Task instructions:
Filter the entries and keep only the lines where the string "script" appears.

Listed records:
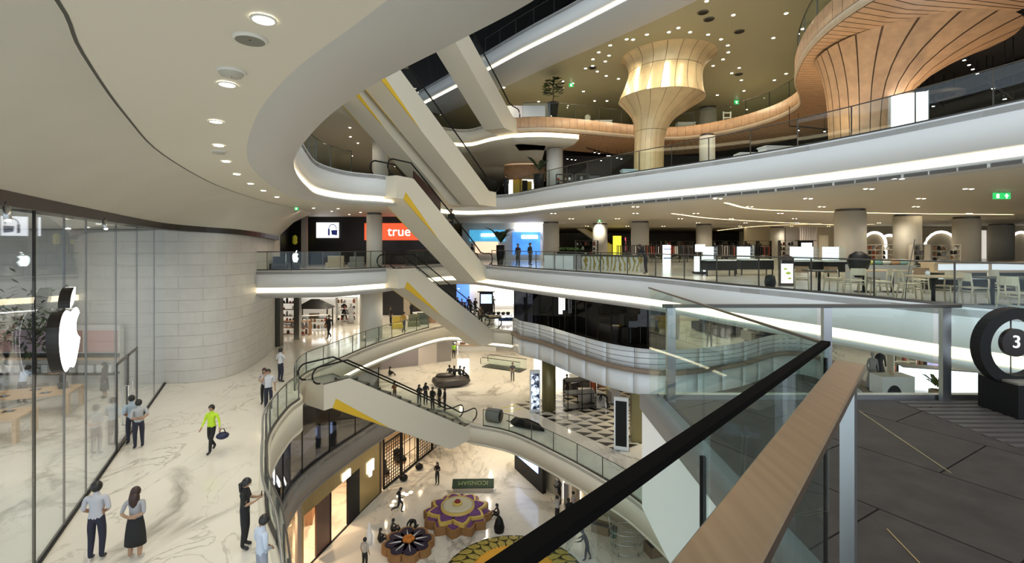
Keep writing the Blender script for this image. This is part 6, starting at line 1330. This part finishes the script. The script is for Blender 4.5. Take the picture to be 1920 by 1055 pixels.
# ================================================================ people
BASE = dict(pel=(0,0,.93), wai=(0,0,1.07), che=(0,.01,1.27), nb=(0,-.005,1.43), nk=(0,.005,1.49), hd=(0,.02,1.585), ht=(0,.005,1.66),
    sl=(-.165,-.01,1.395), sr=(.165,-.01,1.395), el=(-.225,-.03,1.13), er=(.225,-.03,1.13), wl=(-.235,.05,.90), wr=(.235,.05,.90), ml=(-.235,.075,.82), mr=(.235,.075,.82),
    hl=(-.085,0,.87), hr=(.085,0,.87), kl=(-.095,.02,.48), kr=(.095,.02,.48), al=(-.095,-.03,.09), ar=(.095,-.03,.09), tl=(-.105,.13,.035), tr=(.105,.13,.035))
RAD = dict(pel=.125, wai=.115, che=.135, nb=.07, nk=.05, hd=.092, ht=.075, sl=.06, sr=.06, el=.043, er=.043, wl=.029, wr=.029, ml=.033, mr=.033, hl=.085, hr=.085, kl=.062, kr=.062, al=.042, ar=.042, tl=.036, tr=.036)
BONES = [('pel','wai','top'),('wai','che','top'),('che','nb','top'),('nb','nk','skin'),('nk','hd','skin'),('hd','ht','skin'),('che','sl','top'),('sl','el','slv'),('el','wl','arm'),('wl','ml','skin'),('che','sr','top'),('sr','er','slv'),('er','wr','arm'),('wr','mr','skin'),
    ('pel','hl','bot'),('hl','kl','bot'),('kl','al','leg'),('al','tl','shoe'),('pel','hr','bot'),('hr','kr','bot'),('kr','ar','leg'),('ar','tr','shoe')]
POSES = {
 'stand': {},
 'walk': dict(kl=(-.09,.16,.50), al=(-.09,.20,.09), tl=(-.09,.36,.05), kr=(.09,-.02,.48), ar=(.09,-.28,.13), tr=(.09,-.17,.035), el=(-.22,-.12,1.15), wl=(-.23,-.10,.92), ml=(-.23,-.08,.84), er=(.22,.06,1.13), wr=(.22,.2,.95), mr=(.22,.25,.88)),
 'run': dict(kl=(-.09,.22,.56), al=(-.09,.12,.08), tl=(-.09,.27,.035), kr=(.09,-.1,.5), ar=(.09,-.48,.42), tr=(.09,-.52,.30), hd=(0,.09,1.57), ht=(0,.08,1.645), nk=(0,.06,1.48), el=(-.24,-.18,1.18), wl=(-.2,.02,1.05), ml=(-.18,.09,1.06), er=(.24,.0,1.12), wr=(.2,.22,1.12), mr=(.18,.29,1.16)),
 'phone': dict(el=(-.21,.06,1.14), wl=(-.09,.27,1.17), ml=(-.05,.33,1.21), er=(.21,.06,1.14), wr=(.09,.27,1.17), mr=(.05,.33,1.21), hd=(0,.05,1.575), ht=(0,.05,1.655)),
 'folded': dict(el=(-.22,.04,1.13), wl=(.02,.17,1.12), ml=(.10,.16,1.13), er=(.22,.04,1.13), wr=(-.02,.19,1.16), mr=(-.10,.17,1.17)),
 'back': dict(el=(-.23,-.1,1.14), wl=(-.03,-.2,1.07), ml=(.05,-.2,1.08), er=(.23,-.1,1.14), wr=(.05,-.19,1.1), mr=(-.03,-.21,1.12)),
 'hips': dict(el=(-.30,-.1,1.15), wl=(-.17,.04,1.02), ml=(-.12,.09,1.0), er=(.30,-.1,1.15), wr=(.17,.04,1.02), mr=(.12,.09,1.0)),
 'ear': dict(er=(.27,.05,1.2), wr=(.14,.09,1.44), mr=(.10,.07,1.53)),
 'front': dict(el=(-.22,-.02,1.13), wl=(-.08,.16,.98), ml=(-.02,.19,.95), er=(.22,-.02,1.13), wr=(.08,.16,.98), mr=(.02,.19,.95)),
 'lean': dict(wai=(0,.06,1.05), che=(0,.16,1.22), nb=(0,.24,1.34), nk=(0,.28,1.38), hd=(0,.34,1.45), ht=(0,.35,1.53), sl=(-.165,.22,1.30), sr=(.165,.22,1.30), el=(-.2,.3,1.05), wl=(-.12,.5,1.04), ml=(-.08,.57,1.05), er=(.2,.3,1.05), wr=(.12,.5,1.04), mr=(.08,.57,1.05)),
 'bend': dict(wai=(0,.13,1.02), che=(0,.33,1.08), nb=(0,.48,1.08), nk=(0,.53,1.07), hd=(0,.62,1.06), ht=(0,.68,1.08), sl=(-.165,.43,1.08), sr=(.165,.43,1.08), el=(-.2,.48,.82), wl=(-.14,.58,.6), ml=(-.12,.6,.52), er=(.2,.48,.82), wr=(.14,.58,.6), mr=(.12,.6,.52), kr=(.1,-.06,.49), ar=(.1,-.25,.09), tr=(.1,-.11,.035)),
 'reach': dict(wai=(0,.04,1.06), che=(0,.13,1.24), nb=(0,.2,1.38), nk=(0,.23,1.43), hd=(0,.28,1.52), ht=(0,.29,1.6), sl=(-.165,.17,1.34), sr=(.165,.17,1.34), el=(-.2,.3,1.13), wl=(-.14,.52,1.0), ml=(-.12,.6,.97), er=(.2,.3,1.13), wr=(.14,.52,1.02), mr=(.12,.6,1.0), kl=(-.1,.06,.48), al=(-.1,.1,.09), tl=(-.1,.25,.035), kr=(.1,-.05,.48), ar=(.1,-.2,.09), tr=(.1,-.06,.035)),
 'up': dict(er=(.27,.12,1.5), wr=(.2,.3,1.7), mr=(.18,.36,1.77), el=(-.26,.12,1.3), wl=(-.16,.34,1.4), ml=(-.14,.41,1.44)),
 'sit': dict(pel=(0,-.05,.13), wai=(0,-.06,.27), che=(0,-.01,.47), nb=(0,.04,.62), nk=(0,.06,.67), hd=(0,.09,.76), ht=(0,.09,.84), sl=(-.165,.02,.59), sr=(.165,.02,.59), el=(-.24,.12,.38), wl=(-.13,.32,.34), ml=(-.08,.38,.36), er=(.24,.12,.38), wr=(.13,.32,.34), mr=(.08,.38,.36), hl=(-.09,.0,.11), hr=(.09,.0,.11), kl=(-.2,.36,.34), kr=(.2,.36,.34), al=(-.1,.5,.07), ar=(.1,.5,.07), tl=(-.1,.64,.035), tr=(.1,.64,.035)),
 'seat': dict(pel=(0,-.1,.12), wai=(0,-.1,.26), che=(0,-.06,.46), nb=(0,-.02,.61), nk=(0,0,.66), hd=(0,.03,.75), ht=(0,.03,.83), sl=(-.165,-.04,.58), sr=(.165,-.04,.58), el=(-.22,.03,.33), wl=(-.12,.25,.24), ml=(-.09,.31,.22), er=(.22,.03,.33), wr=(.12,.25,.24), mr=(.09,.31,.22), hl=(-.09,-.02,.09), hr=(.09,-.02,.09), kl=(-.11,.4,.08), kr=(.11,.4,.08), al=(-.11,.43,-.33), ar=(.11,.43,-.33), tl=(-.11,.57,-.38), tr=(.11,.57,-.38)),
 'kneel': dict(pel=(0,-.1,.42), wai=(0,.02,.52), che=(0,.2,.62), nb=(0,.33,.66), nk=(0,.38,.67), hd=(0,.46,.7), ht=(0,.5,.75), sl=(-.165,.28,.62), sr=(.165,.28,.62), el=(-.24,.4,.42), wl=(-.16,.6,.28), ml=(-.14,.66,.24), er=(.24,.4,.42), wr=(.16,.6,.28), mr=(.14,.66,.24), hl=(-.09,-.08,.38), hr=(.09,-.08,.38), kl=(-.12,.14,.08), kr=(.14,.2,.36), al=(-.12,-.28,.07), ar=(.14,.12,.07), tl=(-.12,-.38,.035), tr=(.14,.27,.035)),
}
SKIN = M('skin_tone', (.40,.24,.15), .5); HAIRB = M('hair_black', (.012,.010,.009), .4); SHOE = M('shoe_black', (.015,.014,.014), .5); EYEM = M('eye_dark', (.01,.008,.008), .2)
NP = [0]
def cloth(c): return M('cloth_%02d%02d%02d' % tuple(int(min(.99, v)*100) for v in c), c, .8)
def person(label, loc, rz, h=1.68, pose='stand', top=(.02,.02,.022), bot=(.015,.015,.018), long=False, sleeve='short', big=False, hair='short', hairm=None, skirt=None, shorts=False, ov=None, skin=None, group=None, shoe=None, women=False):
    J = dict(BASE); J.update(POSES[pose]); J.update(ov or {}); s = h/1.72; R = {k: v*(1.13 if k not in ('hd','ht','nk') else 1.06) for k, v in RAD.items()}
    J = {k: (v[0]*1.10, v[1], v[2]) for k, v in J.items()}
    if women:
        for k in ('che','wai','sl','sr'): R[k] *= .9
        for k in ('el','er','wl','wr'): R[k] *= .88
    names = list(J); idx = {n: i for i, n in enumerate(names)}
    V = [Vector(J[n])*s for n in names]; E = [(idx[a], idx[b]) for a, b, _ in BONES]; RR = [R[n]*s for n in names]; segs = [(V[idx[a]], V[idx[b]], r) for a, b, r in BONES]; PEL = V[idx['pel']]
    # nose, ears
    hd, ht = Vector(J['hd']), Vector(J['ht']); up = (ht-hd).normalized(); f = Vector((0,1,0)); f = (f-up*f.dot(up)).normalized() if abs(f.dot(up)) < .95 else Vector((0,0,-1)); sd = f.cross(up)
    if big:
        for p_, r_ in ((hd+f*.108-up*.005, .013),(hd+sd*.094, .018),(hd-sd*.094, .018)):
            V.append(p_*s); RR.append(r_*s); E.append((idx['hd'], len(V)-1)); segs.append((V[idx['hd']], V[-1], 'skin'))
        for a, w_, m_, sg in (('l','wl','ml',-1),('r','wr','mr',1)):
            wv_, mv = Vector(J[w_]), Vector(J[m_]); d_ = (mv-wv_).normalized(); sx = d_.cross(Vector((0,1,0)) if abs(d_.y) < .9 else Vector((0,0,1))).normalized(); nrm_ = d_.cross(sx).normalized()
            RR[idx[m_]] = .026*s
            for k, (o, ln) in enumerate(((-.026,.055),(-.009,.068),(.009,.064),(.026,.05))):
                p1 = mv+sx*o+d_*.025; p2 = p1+d_*ln*.55-nrm_*.008; p3 = p2+d_*ln*.4-nrm_*.022; b0 = idx[m_]
                for p_ in (p1, p2, p3): V.append(p_*s); RR.append(.0085*s); E.append((b0, len(V)-1)); segs.append((V[b0], V[-1], 'skin')); b0 = len(V)-1
            p1 = (wv_+mv)*.5+sx*(-.03*sg); p2 = p1+d_*.03+sx*(-.022*sg); b0 = idx[w_]
            for p_ in (p1, p2): V.append(p_*s); RR.append(.0095*s); E.append((b0, len(V)-1)); segs.append((V[b0], V[-1], 'skin')); b0 = len(V)-1
    me = bpy.data.meshes.new('person'); me.from_pydata([tuple(v) for v in V], E, []); o = bpy.data.objects.new('tmp', me); COL.objects.link(o)
    sk = o.modifiers.new('s', 'SKIN'); sv = me.skin_vertices[0].data
    for i, r in enumerate(RR):
        ry = r
        sv[i].radius = (r, ry)
    for n, (a, b) in dict(che=(.18,.125), wai=(.155,.12), pel=(.165,.13)).items(): sv[idx[n]].radius = (a*s*(.92 if women else 1), b*s)
    sv[idx['pel']].use_root = True; sk.branch_smoothing = .6; sk.use_smooth_shade = True
    ss = o.modifiers.new('d', 'SUBSURF'); ss.levels = 2 if big else 1
    dg = bpy.context.evaluated_depsgraph_get(); m2 = bpy.data.meshes.new_from_object(o.evaluated_get(dg)); bpy.data.objects.remove(o); bpy.data.meshes.remove(me)
    sm = skin or SKIN
    reg = {'top': 0, 'slv': 0, 'arm': 0 if sleeve == 'long' else 2, 'bot': 1, 'leg': 2 if (shorts or skirt) else 1, 'skin': 2, 'shoe': 3}
    m2.materials.clear()
    for m_ in (cloth(top), cloth(bot), sm, shoe or SHOE): m2.materials.append(m_)
    for p in m2.polygons:
        c = p.center; best = 9; k = 0
        for a, b, r in segs:
            d = b-a; t = max(0, min(1, (c-a).dot(d)/max(1e-9, d.length_squared))); q = (c-a-d*t).length-(.03 if r == 'top' else 0)
            if r == 'top' and a is PEL and (c-a).dot(d) < .1*d.length_squared: continue
            if q < best: best = q; k = reg[r]
        p.material_index = k; p.use_smooth = True
    m2.name = 'person'
    o = link('person', m2, None, loc, rz); tag(o, label, 'person', group)
    # hair
    q = []; b = MB(); n = 12; K = 7
    for j in range(K+1):
        th = math.pi*(j/K)*.62
        for i in range(n):
            a = 2*math.pi*i/n; r = .113
            fr = math.cos(a)           # 1 at the face
            t_ = th*(1-.32*max(0, fr))*(1.12 if fr < 0 else 1)
            q.append(tuple((hd+up*.022+f*(r*math.sin(t_)*math.cos(a)*1.03-.008)+sd*(r*.93*math.sin(t_)*math.sin(a))+up*(r*1.12*math.cos(t_)))*s))
    b.add(q, [(j*n+i, j*n+(i+1)%n, (j+1)*n+(i+1)%n, (j+1)*n+i) for j in range(K) for i in range(n)], 0, True)
    if hair == 'long': b.tube([tuple((hd+f*-.05+up*.03)*s), tuple((hd+f*-.085-up*.08)*s), tuple((hd-f*.10-up*.22)*s), tuple((hd-f*.12-up*.33)*s)], [.09*s,.11*s,.105*s,.05*s], 10)
    if hair == 'tail': b.tube([tuple((hd-f*.08+up*.05)*s), tuple((hd-f*.15+up*.0)*s), tuple((hd-f*.14-up*.16)*s), tuple((hd-f*.12-up*.3)*s)], [.03*s,.045*s,.04*s,.015*s], 8)
    obj('hair', b, hairm or HAIRB, o)
    if big:
        e = MB()
        for k in (-1,1): e.sphere(tuple((hd+f*.085+sd*(.033*k)+up*.02)*s), .011*s, 6)
        obj('eyes', e, EYEM, o); e = MB(); e.cbox(tuple((hd+f*.092-up*.045)*s), .04*s, .008, .007); obj('mouth', e, M('lip',(.25,.1,.08)), o)
    if skirt:
        b = MB(); b.lathe([(.155*s,1.02*s),(.19*s,.85*s),(.22*s,.6*s),(.235*s,skirt*s),(.22*s,skirt*s)], 16, cap=False, sy=.72); obj('skirt', b, cloth(bot), o)
    return o
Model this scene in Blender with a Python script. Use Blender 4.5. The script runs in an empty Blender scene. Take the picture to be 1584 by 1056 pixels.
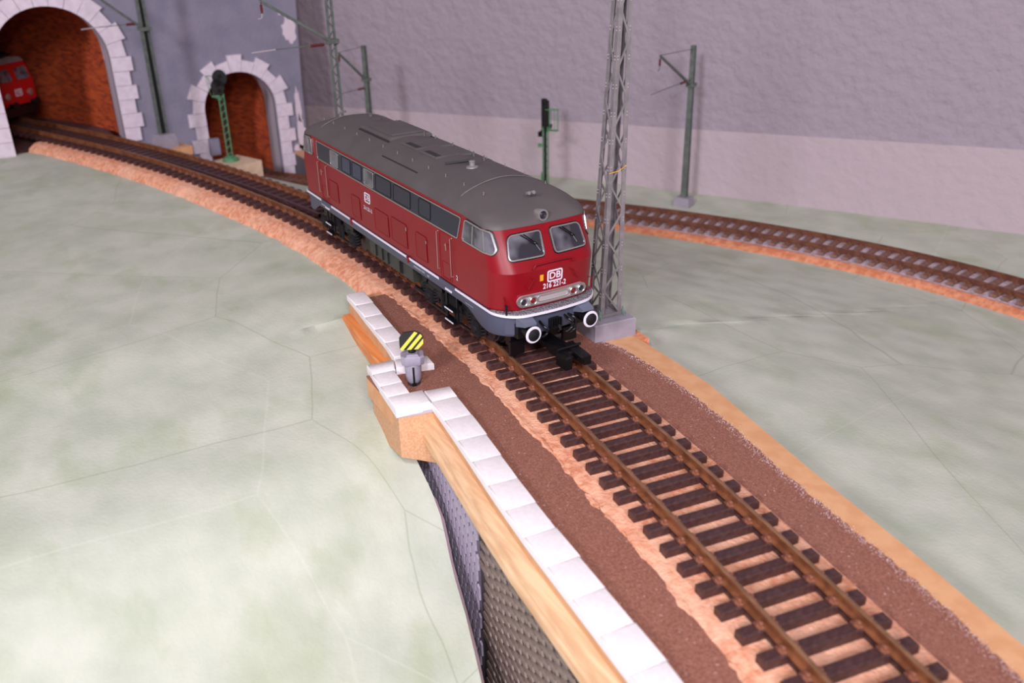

Problem solution:
Keep writing the Blender script for this image. This is part 6, starting at line 1330. This part finishes the script. The script is for Blender 4.5. Take the picture to be 1920 by 1055 pixels.
Model this scene in Blender with a Python script. Use Blender 4.5. The script runs in an empty Blender scene. Take the picture to be 1584 by 1056 pixels.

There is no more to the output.